I had seen Andreesen's post. He's a newbie only in relative terms. He's a well-known personality. Before he turned off his comments I got a look at the wildest variety I had seen to date there.

The big news here is your daughter's beautiful smile (I can see the resemblance) and her being inside a company on the ground floor. Crossing fingers that it all goes well -- my one tech start up experience was short lived -- she already has amazing experience in a nascent field and job of the future.

Roger, I have to chime-in on this one. We are seeing the emergence of 21st century applications in social networking in the same way that PSF from Software Publishing Corporation and Dan Fylstra with Visicalc helped generate a consumer software industry. Companies like NING are restructuring what personal communication in the broadest sense, will be like in the 21st century. From telegraph to telephone to video to social networking and beyond. The search for “killer applications” of 20th century has been by-passed by the drive for individual expression and personal connectivity. Who would have thought of that?

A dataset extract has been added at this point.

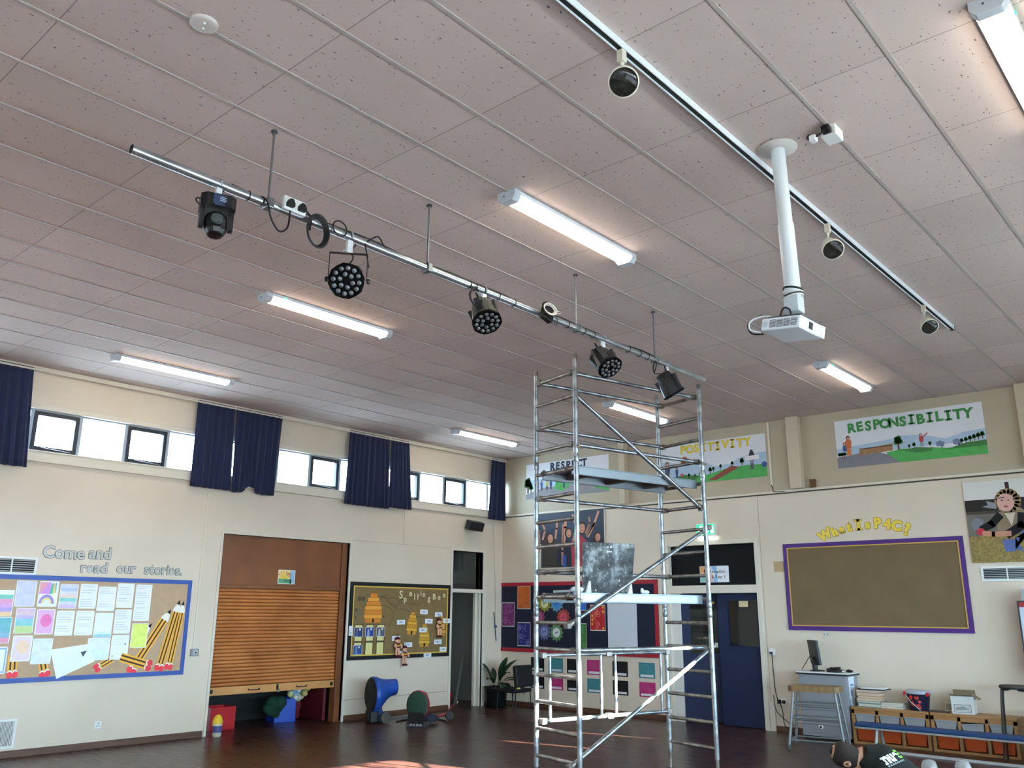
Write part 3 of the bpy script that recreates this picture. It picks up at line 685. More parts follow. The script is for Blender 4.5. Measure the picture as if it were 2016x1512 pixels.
letters('and', 5.03, 2.415, 0.215, wl, SILV, SILVD, 'cutout_letter', LB('and'), 0.6, grp=GL)
letters('read', 4.95, 2.23, 0.19, wl, SILV, SILVD, 'cutout_letter', LB('read'), 0.7, grp=GL)
letters('our', 5.43, 2.24, 0.19, wl, SILV, SILVD, 'cutout_letter', LB('our'), 0.7, grp=GL)
letters('stories.', 5.82, 2.24, 0.19, wl, SILV, SILVD, 'cutout_letter', LB('stories'), 0.5, grp=GL)

# ---- bee board
bt = thing('bee_board', 'display board with a black and gold border headed Spelling Bee', 'board', wl(10.65, 0.95))
BW2, BH2 = 2.39, 1.29; x0, x1 = -BW2 / 2, BW2 / 2
mb = MB(); a = 0.065
for q in ((x0, x1, 0, a), (x0, x1, BH2 - a, BH2), (x0, x0 + a, a, BH2 - a), (x1 - a, x1, a, BH2 - a)): mb.box(*q, 0, 0.02, BLACKM)
mb.build('border', bt)
mb = MB(); a2 = a + 0.02
for q in ((x0 + a, x1 - a, a, a2), (x0 + a, x1 - a, BH2 - a2, BH2 - a), (x0 + a, x0 + a2, a2, BH2 - a2), (x1 - a2, x1 - a, a2, BH2 - a2)): mb.box(*q, 0, 0.022, mat('#d8b44e', 0.5))
mb.build('gold_edging', bt)
mb = MB().box(x0, x1, 0, BH2, 0, 0.012, mat('#7d6640', 0.75, noise=0.06)); rnd = random.Random(4)     # backing with drawn tree, twigs
BRK = mat('#5a4a32', 0.8); BRK2 = mat('#6e6350', 0.8)
for i in range(34):
    a_ = rnd.uniform(0.1, 3.0); r_ = rnd.uniform(0.2, 0.38); mb.disc(-0.78 + r_ * math.cos(a_) * 1.1, 0.62 + r_ * math.sin(a_) * 1.25, rnd.uniform(.02, .045), 0.0125 + i * 1e-5, (BRK2, BRK, mat('#66674a', .8))[i % 3], n=9)
p0 = (-0.55, 1.05)
for i in range(3):
    x, y = p0; pts = [p0]
    for j in range(12): x += rnd.uniform(0.05, 0.13); y += rnd.uniform(-0.06, 0.055) - (0.012 * i); pts.append((x, min(y, 1.2)))
    mb.stroke(pts, 0.008, 0.0135, BRK)
    for q in pts[1::2]: mb.stroke([q, (q[0] + rnd.uniform(-.03, .06), q[1] + rnd.uniform(-.07, .07))], 0.006, 0.0135, BRK)
pts = [(-0.45, 0.9), (-0.3, 0.86), (-0.2, 0.78), (-0.22, 0.66), (-0.28, 0.6), (-0.3, 0.5)]
mb.stroke(pts, 0.008, 0.0135, BRK)
mb.build('backing', bt)
for i, (ch, x, z) in enumerate((('S', 11 - .40, 2.0), ('p', 10.70, 1.94), ('e', 10.83, 2.04), ('l', 10.93, 1.985), ('l', 11.01, 1.985), ('i', 11.08, 2.05), ('n', 11.16, 2.03), ('g', 11.29, 1.965), ('B', 11.42, 1.99), ('e', 11.55, 1.985), ('e', 11.68, 2.03))):
    vs, fs = text(ch, 0.15 if ch != 'S' else 0.19, 0.002, 'CENTER', 0.002); mb = MB(); mb.mesh([(a_, b_, c_ + .003) for a_, b_, c_ in vs], fs, mat('#d8cfa8', 0.6))
    w_ = 'Spelling' if i < 8 else 'Bee'; k_ = {3: 'first', 4: 'second', 9: 'first', 10: 'last'}.get(i, 'only')
    tag(mb.build('pale_letter', None, wl(x, z - 0.02, 0.014)), 'pale cut-out letter %s, the %s one in the word %s on the bee board' % (ch, k_, w_), 'letter', 'pale letters of the bee board heading')
BEE = lambda x, z, off=0.0: wl(x, z, 0.013 + off)
def hive(x, z, w_, h_, c1, c2, label, lean=0):
    mb = MB(); n = 7; ws = [0.86, 1.0, 0.98, 0.92, 0.80, 0.62, 0.38]
    for i in range(n):
        y0, y1 = h_ * i / n, h_ * (i + 1) / n; a_ = ws[i] * w_ / 2
        mb.prism([(-a_ * .97, y0), (a_ * .97, y0), (a_, (y0 + y1) / 2), (a_ * .95, y1), (-a_ * .95, y1), (-a_, (y0 + y1) / 2)], 0, 0.004, mat(c1 if i % 2 else c2, 0.5))
        mb.rect(-a_ * .95, y1 - 0.006, a_ * .95, y1, 0.0045, mat('#6a4416', 0.7))
    mb.disc(0, 0.035, 0.022, 0.005, BLACKM, 0.035, 12)
    t = tag(mb.build('paper_beehive', None, BEE(x, z) @ RZ(lean)), label, 'decoration', 'paper beehives on the bee board')
hive(9.975, 1.56, 0.40, 0.50, '#e29a3c', '#cf7f2a', 'big orange paper beehive below the drawn tree')
hive(10.88, 1.35, 0.25, 0.40, '#d9a53c', '#c98f2c', 'shiny yellow paper beehive in the middle of the bee board', -4)
hive(11.205, 1.13, 0.26, 0.40, '#d9ab42', '#c7952f', 'yellow paper beehive nearest the lower border of the bee board')
hive(11.62, 1.31, 0.24, 0.40, '#cf9c3a', '#bd862a', 'yellow paper beehive half behind the soft toy at the right side of the board')
lw_ = [(10.62, 1.565, 'left of the shiny beehive'), (11.17, 1.745, 'topmost, high under the Spelling heading'), (11.545, 1.70, 'above the right-hand soft toy'), (11.30, 1.58, 'level with the shoulder of the right beehive'), (11.76, 1.585, 'touching the right gold edge'), (11.16, 1.425, 'just above the low yellow beehive'), (10.52, 1.29, 'above the left soft toy'), (10.81, 1.175, 'under the shiny beehive'), (10.69, 1.03, 'over the head of the dangling soft toy'), (11.29, 0.985, 'under the low yellow beehive'), (11.545, 1.21, 'under the right-hand beehive'), (11.69, 1.075, 'lowest at the right end')]
for i, (x, z, d) in enumerate(lw_):
    mb = MB(); sheet(mb, 0.19, 0.082, mat('#dfe4e8', 0.4), 0.0012); rnd = random.Random(i); mb.rect(-0.04, -0.012, 0.035, 0.014, 0.0016, mat('#4d6186'))
    for j in range(5): mb.rect(-0.036 + j * .014, -0.018, -0.028 + j * .014, 0.02, 0.0017, mat('#c9d2dc'))
    tag(mb.build('word_card', None, BEE(x, z, 0.006) @ RZ(rnd.uniform(-2, 2))), 'small white spelling word card ' + d, 'card', 'spelling word cards on the bee board')
WAX = mat('#d9cf8e', 0.5); PH = [('#2c3a66', '#4a5a8c'), ('#26418f', '#8aa0c8'), ('#565a6a', '#a8acb8'), ('#2f4a86', '#5f7db0')]
names_ = ['upper row, left', 'upper row, middle', 'upper row, right', 'lower row, left', 'lower row, middle with no photo', 'lower row, right with no photo']
for i in range(6):
    cx = 9.67 + (i % 3) * 0.245; cz = 1.39 if i < 3 else 1.10
    mb = MB(); sheet(mb, 0.19, 0.29, mat('#4e4028', 0.7), 0.001); mb.rect(-0.075, -0.13, 0.075, 0.13, 0.0014, WAX)
    if i < 4:
        y0_ = 0.02; mb.rect(-0.095, y0_ - 0.085, 0.095, y0_ + 0.075, 0.0018, mat('#cfd2d4')); mb.rect(-0.088, y0_ - 0.078, 0.088, y0_ + 0.068, 0.002, mat(PH[i][0]))
        mb.poly([(-.06, y0_ - .078), (.0, y0_ - .078), (-.01, y0_ + .02), (-.03, y0_ + .045), (-.05, y0_ + .02)], .0024, mat(PH[i][1])); mb.disc(.03, y0_ + .04, .02, .0024, mat('#cfd0cc'), n=10); mb.disc(-.03, y0_ + .035, .014, .0026, mat('#c09a80'), n=10)
    tag(mb.build('photo_card', None, BEE(cx, cz, 0.002) @ RZ((-1, 1, 0, 2, -1, 1)[i])), 'cream and brown award card, ' + names_[i] + ' of the bee board block', 'card', 'award cards at the left of the bee board')
tag(sheet(MB(), 0.085, 0.16, mat('#e4e6e6', 0.4), 0.001).rect(-.01, -.05, .012, -.02, .0015, mat('#8890a0')).build('paper_slip', None, wl(9.50, 1.43, 0.022)), 'white paper slip over the left border of the bee board', 'paper')
def toy(x, z, label, lean=0):
    t = thing('soft_toy_bee', label, 'toy', BEE(x, z, 0.01) @ RZ(lean), 'striped soft toys pinned to the bee board')
    DR, SK, YE = mat('#4a1416', 0.85), mat('#e0a98c', 0.8), mat('#dba83c', 0.8)
    mb = MB()
    prof = [(0.001, 0.10), (0.035, 0.11), (0.05, 0.14), (0.052, 0.165), (0.048, 0.19), (0.03, 0.22), (0.001, 0.225)]
    for i in range(6): mb.lathe([prof[i], prof[i + 1]], (DR, SK, DR, YE, DR, SK)[i], 14, T(0, 0, 0.04) @ RX(-90) @ Matrix.Diagonal((1, 0.7, 1, 1)), cap=False)
    mb.build('body', t)
    h = MB().ball((0, 0.265, 0.04), 0.055, SK, 14, (1, 0.95, 0.8)).build('head', t)
    MB().ball((0, 0.285, 0.036), 0.055, DR, 14, (1.02, 0.8, 0.85)).build('cap', h)
    mb = MB()
    for s in (-1, 1): mb.ball((s * .018, .262, .083), .006, BLACK, 8); mb.tube([(s * .015, .32, .04), (s * .02, .36, .045)], .003, BLACK, 6); mb.ball((s * .02, .365, .045), .008, BLACK, 8)
    mb.build('eyes_and_feelers', h)
    for s in (-1, 1):
        MB().tube([(s * .045, .20, .045), (s * .08, .175, .055), (s * .06, .145, .085)], [.018, .018, .02], SK, 8).build('arm', t)
        l_ = MB().tube([(s * .022, .12, .04), (s * .03, .06, .05), (s * .028, .02, .05)], [.02, .018, .018], SK, 8).build('leg', t)
        MB().ball((s * .03, .0, .06), .027, DR, 10, (1, .8, 1.2)).build('shoe', l_)
toy(10.52, 0.99, 'striped soft toy bee left of the dangling one on the bee board')
toy(10.69, 0.84, 'striped soft toy bee dangling over the lower border of the bee board')
toy(11.53, 1.31, 'striped soft toy bee in front of the right-hand beehive')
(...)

Your daughter also happens to be my God Daughter, so I will admit to the bias, but I know she will enjoy the ride. Having had my own ride on those old 20th century horses, Athena’s vision of the world offers exciting possibilities to explore.

Roger,

Congrats on Athena's news. That's wonderful. I actually had an opportunity to start playing around with Ning last week and I think it's a pretty solid idea. I need to come back to it as I haven't had the time to create a page that I feel good enough to invite others to yet.

But it's great to know that Athena joined a place that is getting investments. I wish her the best of luck and I'm sure you are very proud.

Valeria: Yes, this is an interesting time to be working at an accessible-technology company. She's having fun and getting to work 60-70 hours a week.

George: Good to hear from you. Yes, you have ridden a few of the "20th century technology horses." ; -)

You say: "The search for “killer applications” of 20th century has been by-passed by the drive for individual expression and personal connectivity." That's true, but I also think the following is true:

The killer application has turned out to be one that Joseph Pulitzer put together in the 19th century: high-speed newspaper presses and mass circulation advertising. Everyone is a publisher these days and Google is the advertiser (both sides) and raking in the dough.

David: "Athena joined a place that is getting investments." Yes, they're happy to have the money. Few things in business are worse than the flip side: burning through cash and having no money coming in.

The best thing Marc Andreesen has done so far might be that unlike Netscape, he isn't first to market and social media has had a chance to mature. By the way, your daughter is beautful and I imagine very intelligent.